Data shown:
※ ※ ※
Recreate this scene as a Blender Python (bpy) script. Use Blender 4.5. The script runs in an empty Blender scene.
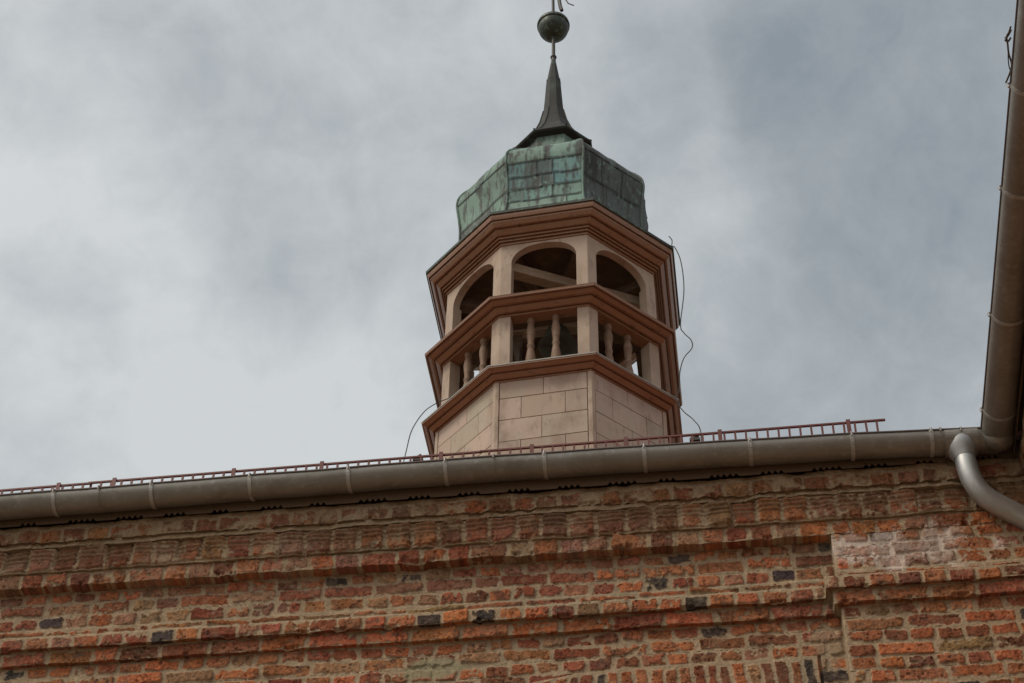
import bpy, math, random
import numpy as np
from mathutils import Vector
random.seed(7); rng = np.random.default_rng(11)
R = math.radians
scene = bpy.context.scene
col = scene.collection

# ------------------------------------------------------------------ camera
EYE = 1.6
pitch, roll, yaw = 0.7951969, 0.0191764, -0.1351897
fwd = Vector((math.sin(yaw)*math.cos(pitch), math.cos(yaw)*math.cos(pitch), math.sin(pitch)))
rt = Vector((math.cos(yaw), -math.sin(yaw), 0)); up = rt.cross(fwd)
r2 = rt*math.cos(roll)+up*math.sin(roll); u2 = -rt*math.sin(roll)+up*math.cos(roll)
cam = bpy.data.cameras.new('camera'); camo = bpy.data.objects.new('camera', cam); col.objects.link(camo)
from mathutils import Matrix
m = Matrix((r2, u2, -fwd)).transposed().to_4x4(); m.translation = (0, 0, EYE)
camo.matrix_world = m
cam.sensor_width = 36; cam.lens = 63.92; cam.clip_end = 5000; cam.clip_start = .05
scene.camera = camo

# ------------------------------------------------------------------ sky
SUN_EL, SUN_AZ = 50, 232      # azimuth clockwise from +Y: behind the camera, to the left
world = bpy.data.worlds.new('World'); scene.world = world; world.use_nodes = True
nt = world.node_tree; N = nt.nodes; L = nt.links
for n in list(N): N.remove(n)
def nd(t, **k):
    n = N.new(t)
    for a, b in k.items(): setattr(n, a, b)
    return n
out = nd('ShaderNodeOutputWorld'); bg = nd('ShaderNodeBackground'); bg.inputs[1].default_value = .1
sky = nd('ShaderNodeTexSky', sky_type='NISHITA', sun_disc=False)
sky.sun_elevation = R(SUN_EL); sky.sun_rotation = R(SUN_AZ)
tc = nd('ShaderNodeTexCoord')
def wnoise(scale, detail, rough, dist=0, off=(0, 0, 0), stretch=(1, 1, 1)):
    mp = nd('ShaderNodeMapping'); mp.inputs['Location'].default_value = off; mp.inputs['Scale'].default_value = stretch
    L.new(tc.outputs['Generated'], mp.inputs[0])
    n = nd('ShaderNodeTexNoise'); L.new(mp.outputs[0], n.inputs['Vector'])
    n.inputs['Scale'].default_value = scale; n.inputs['Detail'].default_value = detail
    n.inputs['Roughness'].default_value = rough; n.inputs['Distortion'].default_value = dist
    return n.outputs['Fac']
def mth(op, a, b, c=None, clamp=False):
    n = nd('ShaderNodeMath', operation=op); n.use_clamp = clamp
    for i, v in enumerate((a, b, c)):
        if v is None: continue
        if hasattr(v, 'links'): L.new(v, n.inputs[i])
        else: n.inputs[i].default_value = v
    return n.outputs[0]
acc = mth('MULTIPLY_ADD', wnoise(3.2, 6, .5, .3, (1.3, .2, 4.)), .6, .335)
acc = mth('MULTIPLY_ADD', mth('SUBTRACT', wnoise(9, 7, .58, .25, (5, 2, 0)), .5), .85, acc)
acc = mth('MULTIPLY_ADD', mth('SUBTRACT', wnoise(30, 6, .6, .6, (2, 7, 1)), .5), .34, acc)
# broad cloud masses, each one a direction in the sky
warp = nd('ShaderNodeTexNoise'); warp.inputs['Scale'].default_value = 9; warp.inputs['Detail'].default_value = 4
L.new(tc.outputs['Generated'], warp.inputs['Vector'])
wv = nd('ShaderNodeVectorMath', operation='MULTIPLY_ADD'); L.new(warp.outputs['Color'], wv.inputs[0])
wv.inputs[1].default_value = (.13,)*3
add = nd('ShaderNodeVectorMath', operation='SUBTRACT'); L.new(tc.outputs['Generated'], add.inputs[0]); add.inputs[1].default_value = (.065,)*3
L.new(add.outputs[0], wv.inputs[2])
blobs = [((-.289, .679, .675), .20, .22), ((-.20, .69, .69), .16, .10), ((-.329, .622, .71), .05, -.26), ((-.205, .645, .736), .065, -.24),
         ((-.225, .55, .80), .07, -.10), ((.125, .59, .798), .15, -.30), ((.105, .70, .707), .13, -.24), ((.06, .60, .79), .05, -.14),
         ((.036, .643, .765), .055, .16), ((-.336, .564, .754), .12, .10), ((-.023, .583, .812), .06, -.03)]
for d_, rad, amp in blobs:
    ds = nd('ShaderNodeVectorMath', operation='DISTANCE'); L.new(wv.outputs[0], ds.inputs[0]); ds.inputs[1].default_value = d_
    mr = nd('ShaderNodeMapRange', interpolation_type='SMOOTHERSTEP'); L.new(ds.outputs['Value'], mr.inputs[0])
    mr.inputs[1].default_value = 0; mr.inputs[2].default_value = rad*1.25; mr.inputs[3].default_value = amp; mr.inputs[4].default_value = 0
    acc = mth('ADD', acc, mr.outputs[0])
ramp = nd('ShaderNodeValToRGB'); L.new(acc, ramp.inputs[0])
cr = ramp.color_ramp; cr.elements[0].position = .12; cr.elements[0].color = (.27, .31, .345, 1)
cr.elements[1].position = .92; cr.elements[1].color = (.64, .67, .68, 1)
e = cr.elements.new(.5); e.color = (.425, .46, .485, 1)
sc = nd('ShaderNodeVectorMath', operation='SCALE'); L.new(ramp.outputs[0], sc.inputs[0]); sc.inputs['Scale'].default_value = 10
# the thin bright part of the overcast round the hidden sun
dg = nd('ShaderNodeVectorMath', operation='DISTANCE'); L.new(tc.outputs['Generated'], dg.inputs[0])
dg.inputs[1].default_value = (math.sin(R(SUN_AZ))*math.cos(R(SUN_EL)), math.cos(R(SUN_AZ))*math.cos(R(SUN_EL)), math.sin(R(SUN_EL)))
gl = nd('ShaderNodeMapRange', interpolation_type='SMOOTHERSTEP'); L.new(dg.outputs['Value'], gl.inputs[0])
gl.inputs[1].default_value = .1; gl.inputs[2].default_value = 1.15; gl.inputs[3].default_value = 10.; gl.inputs[4].default_value = 0
glc = nd('ShaderNodeVectorMath', operation='SCALE'); glc.inputs[0].default_value = (1, .95, .87); L.new(gl.outputs[0], glc.inputs['Scale'])
sa = nd('ShaderNodeVectorMath', operation='ADD'); L.new(sc.outputs[0], sa.inputs[0]); L.new(glc.outputs[0], sa.inputs[1]); sc = sa
mix = nd('ShaderNodeMix', data_type='RGBA'); mix.inputs[0].default_value = .95
L.new(sky.outputs[0], mix.inputs[6]); L.new(sc.outputs[0], mix.inputs[7])
L.new(mix.outputs[2], bg.inputs[0]); L.new(bg.outputs[0], out.inputs[0])

# ------------------------------------------------------------------ sun behind the cloud, exposure
sl = bpy.data.lights.new('sun', 'SUN'); sl.energy = 1.5; sl.angle = R(16); sl.color = (1, .90, .74)
so = bpy.data.objects.new('sun', sl); col.objects.link(so)
az = R(SUN_AZ); el = R(SUN_EL)
sd = Vector((math.sin(az)*math.cos(el), math.cos(az)*math.cos(el), math.sin(el)))
so.rotation_euler = sd.to_track_quat('Z', 'Y').to_euler(); so.location = sd*30
vs = scene.view_settings; vs.view_transform = 'Standard'; vs.look = 'None'; vs.exposure = 0; vs.gamma = 1; vs.use_curve_mapping = False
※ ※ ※
What is needed: Repeat only the lines from the beginning of the material through the line containing "col = scene.collection", both ends kept, leaving pictures out.

Result:
Recreate this scene as a Blender Python (bpy) script. Use Blender 4.5. The script runs in an empty Blender scene.
import bpy, math, random
import numpy as np
from mathutils import Vector
random.seed(7); rng = np.random.default_rng(11)
R = math.radians
scene = bpy.context.scene
col = scene.collection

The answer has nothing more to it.